According to a report issued Wednesday by the Mortgage Bankers Association, applications for new mortgages jumped 3.7 percent in the week ended Sept. 1 from the previous week, while refinancing activity decreased 0.9 percent.

“The retreat in fixed rates in the last two months has happened under the noses of a lot of homeowners and borrowers,” said Greg McBride, a senior financial analyst with Bankrate.com. “It comes at a very opportune time.”

Recent reports show a housing market that is slowing rapidly after a series of interest-rate hikes from the Federal Reserve that started in the summer of 2004.

The Fed took a pause from raising rates in July, and bond markets responded by driving yields lower on bonds. Fixed-rate mortgages, linked to bond rates, also have moved lower.

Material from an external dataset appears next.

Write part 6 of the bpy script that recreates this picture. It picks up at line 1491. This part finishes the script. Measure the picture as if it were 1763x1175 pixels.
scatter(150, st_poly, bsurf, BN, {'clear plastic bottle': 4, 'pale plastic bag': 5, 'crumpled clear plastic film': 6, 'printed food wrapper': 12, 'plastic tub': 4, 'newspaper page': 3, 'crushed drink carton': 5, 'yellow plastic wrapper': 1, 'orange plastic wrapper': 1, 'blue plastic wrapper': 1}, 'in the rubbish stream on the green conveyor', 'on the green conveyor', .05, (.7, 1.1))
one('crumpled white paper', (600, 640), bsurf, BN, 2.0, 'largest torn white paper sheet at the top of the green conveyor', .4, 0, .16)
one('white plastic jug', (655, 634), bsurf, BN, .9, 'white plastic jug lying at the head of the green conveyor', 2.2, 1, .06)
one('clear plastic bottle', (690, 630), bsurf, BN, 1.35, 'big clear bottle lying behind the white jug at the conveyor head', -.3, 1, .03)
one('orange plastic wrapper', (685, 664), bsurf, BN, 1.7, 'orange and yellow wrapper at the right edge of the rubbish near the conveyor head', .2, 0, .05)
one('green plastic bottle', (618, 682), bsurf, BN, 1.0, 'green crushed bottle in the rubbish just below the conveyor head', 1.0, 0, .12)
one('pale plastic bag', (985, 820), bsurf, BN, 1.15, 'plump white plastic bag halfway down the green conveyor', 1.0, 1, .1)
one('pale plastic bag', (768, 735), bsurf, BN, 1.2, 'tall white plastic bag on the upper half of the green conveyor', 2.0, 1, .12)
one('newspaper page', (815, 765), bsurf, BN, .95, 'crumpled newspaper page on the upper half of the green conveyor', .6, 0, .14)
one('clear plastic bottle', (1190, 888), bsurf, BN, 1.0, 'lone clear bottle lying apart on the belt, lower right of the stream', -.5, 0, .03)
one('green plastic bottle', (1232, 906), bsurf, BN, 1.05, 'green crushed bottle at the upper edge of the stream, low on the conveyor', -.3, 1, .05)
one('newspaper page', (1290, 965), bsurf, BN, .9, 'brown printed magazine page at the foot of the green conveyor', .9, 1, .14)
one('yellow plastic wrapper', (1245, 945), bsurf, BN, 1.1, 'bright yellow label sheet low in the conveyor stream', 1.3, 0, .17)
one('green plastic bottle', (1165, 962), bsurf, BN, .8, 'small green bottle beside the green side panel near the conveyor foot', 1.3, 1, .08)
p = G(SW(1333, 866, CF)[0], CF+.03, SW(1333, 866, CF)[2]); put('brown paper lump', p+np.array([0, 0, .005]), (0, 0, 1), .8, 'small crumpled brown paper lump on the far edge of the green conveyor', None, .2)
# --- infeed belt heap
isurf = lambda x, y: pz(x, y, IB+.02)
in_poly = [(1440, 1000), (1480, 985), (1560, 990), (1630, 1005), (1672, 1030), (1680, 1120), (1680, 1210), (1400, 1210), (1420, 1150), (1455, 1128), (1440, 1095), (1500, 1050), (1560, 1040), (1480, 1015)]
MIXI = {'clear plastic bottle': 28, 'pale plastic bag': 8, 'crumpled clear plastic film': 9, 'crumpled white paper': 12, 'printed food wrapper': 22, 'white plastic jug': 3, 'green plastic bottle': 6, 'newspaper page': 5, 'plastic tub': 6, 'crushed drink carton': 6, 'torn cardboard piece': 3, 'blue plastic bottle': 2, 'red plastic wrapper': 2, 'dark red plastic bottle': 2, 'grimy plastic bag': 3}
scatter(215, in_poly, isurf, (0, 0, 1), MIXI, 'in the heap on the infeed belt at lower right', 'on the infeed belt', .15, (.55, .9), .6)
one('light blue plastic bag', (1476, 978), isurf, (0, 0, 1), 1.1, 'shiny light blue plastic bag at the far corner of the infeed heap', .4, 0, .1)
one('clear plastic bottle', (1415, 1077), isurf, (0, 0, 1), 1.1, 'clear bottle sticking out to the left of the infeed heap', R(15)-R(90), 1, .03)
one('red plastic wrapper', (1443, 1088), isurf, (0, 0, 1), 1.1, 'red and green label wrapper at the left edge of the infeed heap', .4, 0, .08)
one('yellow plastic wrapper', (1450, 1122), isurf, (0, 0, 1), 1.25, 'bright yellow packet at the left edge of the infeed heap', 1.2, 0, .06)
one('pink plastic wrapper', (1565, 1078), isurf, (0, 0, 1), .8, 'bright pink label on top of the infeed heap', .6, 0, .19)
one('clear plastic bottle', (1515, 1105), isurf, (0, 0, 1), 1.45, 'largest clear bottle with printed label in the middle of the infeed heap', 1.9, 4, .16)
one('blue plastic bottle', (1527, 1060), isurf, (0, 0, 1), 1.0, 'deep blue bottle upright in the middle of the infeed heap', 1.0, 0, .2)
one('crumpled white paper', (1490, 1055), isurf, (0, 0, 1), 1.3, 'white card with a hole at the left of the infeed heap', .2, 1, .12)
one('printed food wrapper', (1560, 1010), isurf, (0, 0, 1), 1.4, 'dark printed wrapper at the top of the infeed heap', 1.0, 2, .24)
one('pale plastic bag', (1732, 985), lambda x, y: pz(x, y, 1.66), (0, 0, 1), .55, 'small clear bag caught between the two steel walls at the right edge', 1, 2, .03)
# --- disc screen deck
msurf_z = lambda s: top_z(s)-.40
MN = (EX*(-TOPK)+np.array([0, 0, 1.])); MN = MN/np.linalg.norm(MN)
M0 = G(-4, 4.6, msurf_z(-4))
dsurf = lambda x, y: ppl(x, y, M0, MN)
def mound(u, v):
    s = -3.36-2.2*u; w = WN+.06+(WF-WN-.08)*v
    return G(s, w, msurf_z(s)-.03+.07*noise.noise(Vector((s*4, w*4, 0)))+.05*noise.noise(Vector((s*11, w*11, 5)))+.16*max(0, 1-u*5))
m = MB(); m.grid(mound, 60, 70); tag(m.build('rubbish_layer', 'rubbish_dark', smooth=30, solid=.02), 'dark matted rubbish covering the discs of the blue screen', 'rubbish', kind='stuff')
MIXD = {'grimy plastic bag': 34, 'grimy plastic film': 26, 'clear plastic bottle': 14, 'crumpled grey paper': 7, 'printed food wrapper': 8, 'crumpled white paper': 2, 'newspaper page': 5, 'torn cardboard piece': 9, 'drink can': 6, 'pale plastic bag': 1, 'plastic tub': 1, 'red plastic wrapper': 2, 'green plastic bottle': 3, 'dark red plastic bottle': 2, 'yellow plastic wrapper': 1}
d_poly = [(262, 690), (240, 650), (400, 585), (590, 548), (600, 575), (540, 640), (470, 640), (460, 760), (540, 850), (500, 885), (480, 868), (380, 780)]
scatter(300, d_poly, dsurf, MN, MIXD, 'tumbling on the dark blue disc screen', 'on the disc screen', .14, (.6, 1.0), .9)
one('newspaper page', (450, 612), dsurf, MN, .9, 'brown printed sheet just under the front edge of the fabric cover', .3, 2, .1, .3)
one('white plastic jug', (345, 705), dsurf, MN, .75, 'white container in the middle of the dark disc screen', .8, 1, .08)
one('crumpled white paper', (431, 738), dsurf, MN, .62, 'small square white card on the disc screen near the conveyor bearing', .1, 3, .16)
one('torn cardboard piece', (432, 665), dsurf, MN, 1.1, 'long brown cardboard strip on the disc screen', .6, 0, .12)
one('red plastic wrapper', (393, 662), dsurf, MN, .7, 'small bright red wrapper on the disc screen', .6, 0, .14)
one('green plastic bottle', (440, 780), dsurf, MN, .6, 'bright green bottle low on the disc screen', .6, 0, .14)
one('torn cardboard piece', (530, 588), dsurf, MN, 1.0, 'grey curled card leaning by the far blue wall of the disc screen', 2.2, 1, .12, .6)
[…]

After brushing close to 7 percent in July, fixed-rate mortgages have fallen to below 6.5 percent.

Fixed mortgages are now significantly lower than the rates borrowers with adjustable mortgages are facing as their loans readjust.

For example, a homebuyer who borrowed $200,000 in September 2003 at a 4.25 percent adjustable rate lasting three years now faces an adjustment to around 7.6 percent – translating into payments that are $400 higher per month, McBride estimates.

That same borrower’s increase would be limited to $213 a month more if he or she took a 30-year mortgage at the average rate, although additional costs would be incurred by refinancing.

Borrowers seem to be moving away from adjustable-rate mortgages. They represented 26.2 percent of total applications, the lowest share since October 2003.